C’est ce qu’on croyait en tout cas.... parce que dans les faits dès la première chanson c’est un son aussi énorme que d’habitude que We Hate You Please Die envoie avec une bassiste-chanteuse qui a la présence et la pêche pour assumer ces deux rôles. Et c’est un public déjà acquis de toute façon qui répond par un pogo furieux mais pas violent, qui se propage quasiment dans toute la fosse d’une Maro bien remplie et ne s’arrêtera pas jusqu’à la fin du set.

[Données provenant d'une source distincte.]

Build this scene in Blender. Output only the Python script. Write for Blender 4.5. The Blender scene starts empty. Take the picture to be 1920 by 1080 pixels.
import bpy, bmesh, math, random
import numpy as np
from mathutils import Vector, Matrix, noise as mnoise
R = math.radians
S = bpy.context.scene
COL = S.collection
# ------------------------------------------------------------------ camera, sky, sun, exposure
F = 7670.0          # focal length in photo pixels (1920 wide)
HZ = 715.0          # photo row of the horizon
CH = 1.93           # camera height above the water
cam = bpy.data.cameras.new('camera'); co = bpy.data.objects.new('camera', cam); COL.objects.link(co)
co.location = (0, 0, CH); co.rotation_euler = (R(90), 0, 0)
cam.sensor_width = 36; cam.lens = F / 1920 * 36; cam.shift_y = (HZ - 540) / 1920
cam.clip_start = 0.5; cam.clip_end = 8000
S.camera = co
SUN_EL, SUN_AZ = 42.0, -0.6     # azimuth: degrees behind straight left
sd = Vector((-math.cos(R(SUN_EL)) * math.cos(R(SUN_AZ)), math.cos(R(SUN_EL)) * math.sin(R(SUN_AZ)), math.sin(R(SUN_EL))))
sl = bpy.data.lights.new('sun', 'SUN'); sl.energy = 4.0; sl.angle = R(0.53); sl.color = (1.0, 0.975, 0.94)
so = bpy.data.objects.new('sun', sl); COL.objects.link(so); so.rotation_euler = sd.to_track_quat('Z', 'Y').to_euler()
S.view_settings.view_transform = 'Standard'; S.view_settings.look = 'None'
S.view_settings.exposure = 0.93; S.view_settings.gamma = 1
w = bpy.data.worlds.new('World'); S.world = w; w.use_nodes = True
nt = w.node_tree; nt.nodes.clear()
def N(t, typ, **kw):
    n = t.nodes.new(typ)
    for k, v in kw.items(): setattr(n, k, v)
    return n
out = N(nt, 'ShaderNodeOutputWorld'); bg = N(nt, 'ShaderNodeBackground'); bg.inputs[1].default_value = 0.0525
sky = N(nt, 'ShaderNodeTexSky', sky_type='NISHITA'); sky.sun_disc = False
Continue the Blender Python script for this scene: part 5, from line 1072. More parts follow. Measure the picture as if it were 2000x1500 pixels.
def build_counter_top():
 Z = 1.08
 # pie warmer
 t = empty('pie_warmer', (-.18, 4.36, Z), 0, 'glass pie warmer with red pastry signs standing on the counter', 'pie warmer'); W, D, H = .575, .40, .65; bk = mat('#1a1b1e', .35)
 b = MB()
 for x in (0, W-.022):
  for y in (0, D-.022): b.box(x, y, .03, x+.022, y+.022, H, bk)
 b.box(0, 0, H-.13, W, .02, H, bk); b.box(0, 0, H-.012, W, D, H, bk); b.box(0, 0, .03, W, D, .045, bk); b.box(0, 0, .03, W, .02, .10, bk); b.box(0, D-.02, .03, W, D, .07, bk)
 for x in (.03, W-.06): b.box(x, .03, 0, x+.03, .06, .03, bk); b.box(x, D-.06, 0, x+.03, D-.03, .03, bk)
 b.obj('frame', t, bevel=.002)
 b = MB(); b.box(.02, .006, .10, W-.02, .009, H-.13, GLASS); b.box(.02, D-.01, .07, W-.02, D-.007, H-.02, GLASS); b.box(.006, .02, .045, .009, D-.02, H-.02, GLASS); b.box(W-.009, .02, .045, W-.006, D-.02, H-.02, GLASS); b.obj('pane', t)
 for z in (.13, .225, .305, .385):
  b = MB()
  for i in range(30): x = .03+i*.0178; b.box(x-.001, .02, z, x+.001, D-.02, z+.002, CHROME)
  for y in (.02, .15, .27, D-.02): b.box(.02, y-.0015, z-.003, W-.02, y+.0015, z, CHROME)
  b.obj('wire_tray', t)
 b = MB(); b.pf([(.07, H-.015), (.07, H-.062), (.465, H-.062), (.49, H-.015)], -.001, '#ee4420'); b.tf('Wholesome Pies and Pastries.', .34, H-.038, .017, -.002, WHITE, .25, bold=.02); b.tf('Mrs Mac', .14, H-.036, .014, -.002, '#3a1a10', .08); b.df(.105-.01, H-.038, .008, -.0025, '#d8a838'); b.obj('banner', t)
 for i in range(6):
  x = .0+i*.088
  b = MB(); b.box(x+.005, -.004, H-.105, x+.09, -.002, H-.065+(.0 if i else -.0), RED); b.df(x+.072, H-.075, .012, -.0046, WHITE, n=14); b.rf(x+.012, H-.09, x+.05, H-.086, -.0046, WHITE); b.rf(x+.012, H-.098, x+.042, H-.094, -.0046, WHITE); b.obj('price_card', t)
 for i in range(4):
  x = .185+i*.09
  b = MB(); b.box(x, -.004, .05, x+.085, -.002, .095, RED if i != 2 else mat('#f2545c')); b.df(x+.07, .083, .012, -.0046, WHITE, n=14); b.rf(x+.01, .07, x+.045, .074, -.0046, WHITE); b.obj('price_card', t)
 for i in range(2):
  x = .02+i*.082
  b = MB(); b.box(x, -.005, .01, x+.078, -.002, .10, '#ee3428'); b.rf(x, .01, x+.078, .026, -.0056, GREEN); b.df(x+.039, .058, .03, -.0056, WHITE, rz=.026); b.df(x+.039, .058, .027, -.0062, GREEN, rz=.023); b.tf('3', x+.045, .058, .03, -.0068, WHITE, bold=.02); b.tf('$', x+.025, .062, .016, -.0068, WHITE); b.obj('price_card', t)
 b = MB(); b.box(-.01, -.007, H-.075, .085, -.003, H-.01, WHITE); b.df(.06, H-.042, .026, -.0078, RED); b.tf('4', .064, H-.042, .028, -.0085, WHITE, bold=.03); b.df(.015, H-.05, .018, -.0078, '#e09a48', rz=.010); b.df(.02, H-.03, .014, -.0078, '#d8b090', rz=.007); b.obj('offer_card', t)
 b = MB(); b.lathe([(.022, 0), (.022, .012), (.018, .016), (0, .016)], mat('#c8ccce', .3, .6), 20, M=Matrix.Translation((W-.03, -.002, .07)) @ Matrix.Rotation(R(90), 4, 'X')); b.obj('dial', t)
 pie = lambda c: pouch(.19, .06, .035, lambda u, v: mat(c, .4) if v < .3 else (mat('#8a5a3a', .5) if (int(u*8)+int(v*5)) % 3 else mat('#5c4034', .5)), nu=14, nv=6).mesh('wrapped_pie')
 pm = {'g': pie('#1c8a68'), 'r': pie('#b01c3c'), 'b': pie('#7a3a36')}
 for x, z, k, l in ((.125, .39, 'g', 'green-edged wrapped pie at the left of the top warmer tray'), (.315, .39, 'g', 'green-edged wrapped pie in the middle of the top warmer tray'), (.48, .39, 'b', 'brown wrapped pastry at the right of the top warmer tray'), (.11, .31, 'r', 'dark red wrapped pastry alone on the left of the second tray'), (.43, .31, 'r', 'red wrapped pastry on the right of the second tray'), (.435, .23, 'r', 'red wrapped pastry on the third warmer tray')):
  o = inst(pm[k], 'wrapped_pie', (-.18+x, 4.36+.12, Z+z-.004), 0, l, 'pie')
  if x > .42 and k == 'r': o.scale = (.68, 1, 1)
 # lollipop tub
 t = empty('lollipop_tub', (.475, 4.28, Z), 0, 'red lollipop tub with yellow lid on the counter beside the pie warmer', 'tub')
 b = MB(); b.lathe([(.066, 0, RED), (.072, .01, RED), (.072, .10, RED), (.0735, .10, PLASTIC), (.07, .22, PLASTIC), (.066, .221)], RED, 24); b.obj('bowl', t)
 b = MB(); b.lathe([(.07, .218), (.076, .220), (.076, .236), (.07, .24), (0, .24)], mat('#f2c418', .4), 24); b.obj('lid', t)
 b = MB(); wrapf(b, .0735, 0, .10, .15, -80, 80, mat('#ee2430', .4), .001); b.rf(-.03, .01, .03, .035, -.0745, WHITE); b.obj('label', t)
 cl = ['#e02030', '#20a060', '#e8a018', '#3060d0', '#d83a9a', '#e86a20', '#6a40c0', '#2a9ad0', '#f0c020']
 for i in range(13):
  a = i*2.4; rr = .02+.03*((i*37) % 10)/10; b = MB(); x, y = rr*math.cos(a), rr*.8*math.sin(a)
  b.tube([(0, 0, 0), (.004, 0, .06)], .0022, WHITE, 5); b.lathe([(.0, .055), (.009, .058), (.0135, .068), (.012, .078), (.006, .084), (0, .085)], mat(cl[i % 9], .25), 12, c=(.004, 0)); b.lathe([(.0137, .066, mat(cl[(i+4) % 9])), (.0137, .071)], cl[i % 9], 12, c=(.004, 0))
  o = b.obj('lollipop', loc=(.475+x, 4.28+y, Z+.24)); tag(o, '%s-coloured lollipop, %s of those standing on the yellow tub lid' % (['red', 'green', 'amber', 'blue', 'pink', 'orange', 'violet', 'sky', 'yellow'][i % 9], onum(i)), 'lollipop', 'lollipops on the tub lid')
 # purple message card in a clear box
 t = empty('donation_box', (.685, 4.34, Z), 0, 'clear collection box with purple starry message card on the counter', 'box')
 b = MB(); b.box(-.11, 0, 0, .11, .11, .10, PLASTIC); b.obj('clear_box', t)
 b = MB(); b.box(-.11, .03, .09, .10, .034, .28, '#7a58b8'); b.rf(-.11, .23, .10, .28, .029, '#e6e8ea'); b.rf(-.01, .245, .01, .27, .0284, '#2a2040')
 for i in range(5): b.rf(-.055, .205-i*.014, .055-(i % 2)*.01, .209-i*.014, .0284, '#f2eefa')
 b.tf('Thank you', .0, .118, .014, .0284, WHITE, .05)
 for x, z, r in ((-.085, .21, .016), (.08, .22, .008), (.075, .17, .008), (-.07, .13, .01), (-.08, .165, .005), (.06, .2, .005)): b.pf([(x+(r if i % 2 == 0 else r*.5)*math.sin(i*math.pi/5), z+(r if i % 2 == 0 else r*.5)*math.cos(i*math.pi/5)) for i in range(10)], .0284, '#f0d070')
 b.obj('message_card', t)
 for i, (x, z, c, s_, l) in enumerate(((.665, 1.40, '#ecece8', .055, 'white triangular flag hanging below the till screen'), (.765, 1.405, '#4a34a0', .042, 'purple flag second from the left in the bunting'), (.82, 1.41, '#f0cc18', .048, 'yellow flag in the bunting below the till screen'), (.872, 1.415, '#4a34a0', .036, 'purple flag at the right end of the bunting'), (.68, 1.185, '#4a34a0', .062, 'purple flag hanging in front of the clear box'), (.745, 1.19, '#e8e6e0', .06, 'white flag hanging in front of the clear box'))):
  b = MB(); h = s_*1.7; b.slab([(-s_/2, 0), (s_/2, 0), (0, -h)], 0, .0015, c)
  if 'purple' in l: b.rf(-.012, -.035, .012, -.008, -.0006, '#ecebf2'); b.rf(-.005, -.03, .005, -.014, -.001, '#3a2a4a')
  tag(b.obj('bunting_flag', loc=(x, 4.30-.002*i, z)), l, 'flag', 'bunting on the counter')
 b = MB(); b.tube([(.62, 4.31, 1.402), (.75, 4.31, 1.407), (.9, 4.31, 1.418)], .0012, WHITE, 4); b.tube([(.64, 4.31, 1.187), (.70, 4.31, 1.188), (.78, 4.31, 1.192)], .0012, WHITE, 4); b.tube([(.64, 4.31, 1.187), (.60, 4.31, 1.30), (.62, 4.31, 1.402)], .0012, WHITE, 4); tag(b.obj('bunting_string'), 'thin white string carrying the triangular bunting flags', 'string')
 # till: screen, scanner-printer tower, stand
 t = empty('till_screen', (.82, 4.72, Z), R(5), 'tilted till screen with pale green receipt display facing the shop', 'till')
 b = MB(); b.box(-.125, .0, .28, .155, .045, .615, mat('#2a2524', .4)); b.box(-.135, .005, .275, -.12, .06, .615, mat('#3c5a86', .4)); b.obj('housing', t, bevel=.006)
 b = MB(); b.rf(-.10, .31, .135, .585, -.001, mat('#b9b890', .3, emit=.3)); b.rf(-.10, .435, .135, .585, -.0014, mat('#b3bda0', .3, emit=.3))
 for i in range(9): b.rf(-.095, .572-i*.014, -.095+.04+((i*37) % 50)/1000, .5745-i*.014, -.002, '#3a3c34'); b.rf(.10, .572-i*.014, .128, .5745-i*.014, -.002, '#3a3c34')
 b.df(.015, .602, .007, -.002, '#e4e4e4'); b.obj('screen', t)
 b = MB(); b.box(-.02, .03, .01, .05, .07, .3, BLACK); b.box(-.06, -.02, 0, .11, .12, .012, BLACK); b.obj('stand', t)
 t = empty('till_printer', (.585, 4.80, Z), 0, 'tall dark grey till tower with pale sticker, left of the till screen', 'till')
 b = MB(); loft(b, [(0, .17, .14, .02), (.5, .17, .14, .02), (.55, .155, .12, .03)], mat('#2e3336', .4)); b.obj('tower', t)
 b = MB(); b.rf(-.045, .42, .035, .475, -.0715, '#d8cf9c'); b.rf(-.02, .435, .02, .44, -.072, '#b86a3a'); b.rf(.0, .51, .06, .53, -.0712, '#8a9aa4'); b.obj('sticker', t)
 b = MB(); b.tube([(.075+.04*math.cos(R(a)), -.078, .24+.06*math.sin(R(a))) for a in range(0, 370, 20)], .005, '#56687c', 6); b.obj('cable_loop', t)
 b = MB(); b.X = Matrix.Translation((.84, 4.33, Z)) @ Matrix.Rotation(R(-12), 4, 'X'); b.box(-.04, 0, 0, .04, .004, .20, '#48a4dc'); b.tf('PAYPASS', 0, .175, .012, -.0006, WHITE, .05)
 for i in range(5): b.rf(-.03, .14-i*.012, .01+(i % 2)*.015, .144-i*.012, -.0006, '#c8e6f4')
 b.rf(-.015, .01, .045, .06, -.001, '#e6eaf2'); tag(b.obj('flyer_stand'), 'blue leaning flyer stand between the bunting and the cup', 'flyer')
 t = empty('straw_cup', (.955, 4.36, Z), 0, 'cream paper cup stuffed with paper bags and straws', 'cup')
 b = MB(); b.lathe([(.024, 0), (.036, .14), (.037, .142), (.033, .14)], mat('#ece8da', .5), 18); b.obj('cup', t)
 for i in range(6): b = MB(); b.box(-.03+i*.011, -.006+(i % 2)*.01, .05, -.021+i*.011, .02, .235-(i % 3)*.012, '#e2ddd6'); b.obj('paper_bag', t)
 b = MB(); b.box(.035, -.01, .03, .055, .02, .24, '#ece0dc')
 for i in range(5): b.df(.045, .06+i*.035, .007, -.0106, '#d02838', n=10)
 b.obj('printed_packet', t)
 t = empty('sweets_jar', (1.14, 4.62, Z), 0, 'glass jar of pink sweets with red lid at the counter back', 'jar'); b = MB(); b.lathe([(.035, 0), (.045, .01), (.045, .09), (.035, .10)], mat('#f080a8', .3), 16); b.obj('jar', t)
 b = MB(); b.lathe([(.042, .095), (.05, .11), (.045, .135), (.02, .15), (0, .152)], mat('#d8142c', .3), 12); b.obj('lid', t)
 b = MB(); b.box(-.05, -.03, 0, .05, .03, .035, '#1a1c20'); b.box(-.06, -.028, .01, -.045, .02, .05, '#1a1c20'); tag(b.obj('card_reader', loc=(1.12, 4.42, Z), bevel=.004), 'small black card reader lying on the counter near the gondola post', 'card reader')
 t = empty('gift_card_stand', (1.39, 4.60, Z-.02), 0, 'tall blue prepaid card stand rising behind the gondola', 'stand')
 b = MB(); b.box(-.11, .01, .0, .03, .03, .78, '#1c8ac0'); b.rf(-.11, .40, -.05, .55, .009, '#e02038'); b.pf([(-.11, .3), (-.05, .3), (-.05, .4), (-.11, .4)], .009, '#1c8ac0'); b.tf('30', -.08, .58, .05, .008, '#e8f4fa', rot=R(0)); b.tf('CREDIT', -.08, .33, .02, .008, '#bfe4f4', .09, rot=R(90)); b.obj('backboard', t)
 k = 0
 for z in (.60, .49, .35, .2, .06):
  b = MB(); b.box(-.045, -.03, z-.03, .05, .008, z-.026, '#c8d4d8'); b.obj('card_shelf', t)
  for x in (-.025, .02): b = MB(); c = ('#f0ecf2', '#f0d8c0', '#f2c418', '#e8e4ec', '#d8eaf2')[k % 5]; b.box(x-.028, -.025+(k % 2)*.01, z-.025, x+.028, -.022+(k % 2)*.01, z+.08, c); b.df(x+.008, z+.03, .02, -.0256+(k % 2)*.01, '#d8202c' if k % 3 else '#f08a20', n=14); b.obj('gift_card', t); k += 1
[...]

Au chant, Chloé nous semble donc parfaitement à l’aise dans son rôle de chanteuse principale du groupe. Dans un esprit grunge/punk 90’s c’est à dire une voix puissante et plutôt dans les graves/mediums, qui ne cherche pas à faire dans le "mignon" mais à porter la vindicte de textes qui tournent souvent autour de thèmes féministes ("Sorority" évidemment mais aussi "Asshole" qu’on aime beaucoup qui parlent des musiciens condescendants voir pire, du genre à dire "tu joues bien pour une fille") mais aussi de la confiance en soi, des expériences de vie qui cassent et reforgent : "She doesn’t need your validation" affirme "Stronger Than Ever" et ça se sent sur scène .Vous me direz, "valider" c’est un peu ce qu’on est en train de faire mais c’est l’exercice de la chronique qui veut ça et en fait plus que de valider ou comparer, on a plutôt envie de dire que chacun a sa personnalité et on aime les deux. (On vous reparle d’ailleurs rapidement du nouveau projet de Raphael)
Musicalement l’entente entre les instruments fonctionne toujours aussi bien, un savant partage entre la guitare de Joseph et la basse de Chloé pour se partager l’espace sonore, appuyés par la batterie de Mathilde, qui allie puissance et subtilité, fournit une assise sur laquelle le chant semble rebondir pour gagner encore en puissance. La guitare a toujours ces petites trouvailles mélodiques cool et étant seul six-cordiste Joseph déploie ane large palette qui va du son clair claquant et légèrement acide typique d’une Fender, des riffs mélodiques sonic youthien légèrement overdrivés à des rythmiques épiques qui déferlent, en osmose avec le roulement infatigable de la batterie, des phases de saturation bien grasse qui montent progressivement en tandem avec un son de basse bien lourd lui aussi des crescendos bien jouissifs.
Malheureusement ce gros son parfait pour pogoter et profiter de l’énergie du groupe se fait un peu au dépend de la voix de Chloé, qu’on a souvent du mal à distinguer d’autant plus qu’elle est souvent noyée dans la fumée ou un éclairage qui la laisse dans la pénombre dans son coin droit de la scène. Heureusement sur un morceau un invité prend la basse, ce qui lui permet d’investir un peu plus le centre et l’avant de la scène, au contact du public et on se dit qu’il en faudrait un peu plus de titres qui libèrent de la basse et un mix live qui réussit à sonner comme "Surrender" en version studio : extrêmement heavy et en même temps une voix qui passe par dessus dans le mix sans pousser, sans agressivité, ce qui est à la fois cool en soi et par contraste rend plus marquante encore les parties où elle s’énerve.
Pour nous il y a donc encore un peu de boulot, pour le groupe mais aussi pour son ingé son, pour que cette nouvelle incarnation de We Hate You Please Die exprime tout le potentiel de son nouveau répertoire : en effet, le groupe a apparemment choisi de ne jouer aucune chanson de son premier album où figurait Raphaël. Ce qui fait aussi que le concert sera assez court mais ça ce n’est qu’en regardant l’heure à la fin qu’on s’en rend compte, dans la fosse , au milieu du pogo puis légèrement en retrait pour mieux profiter du son, on a vécu quelque chose d’aussi intense que nos précédentes fois avec We Hate You Please Die, on s’est éclatés et on est impatient de les voir revenir à Paris, de voir comment ils vont encore évoluer.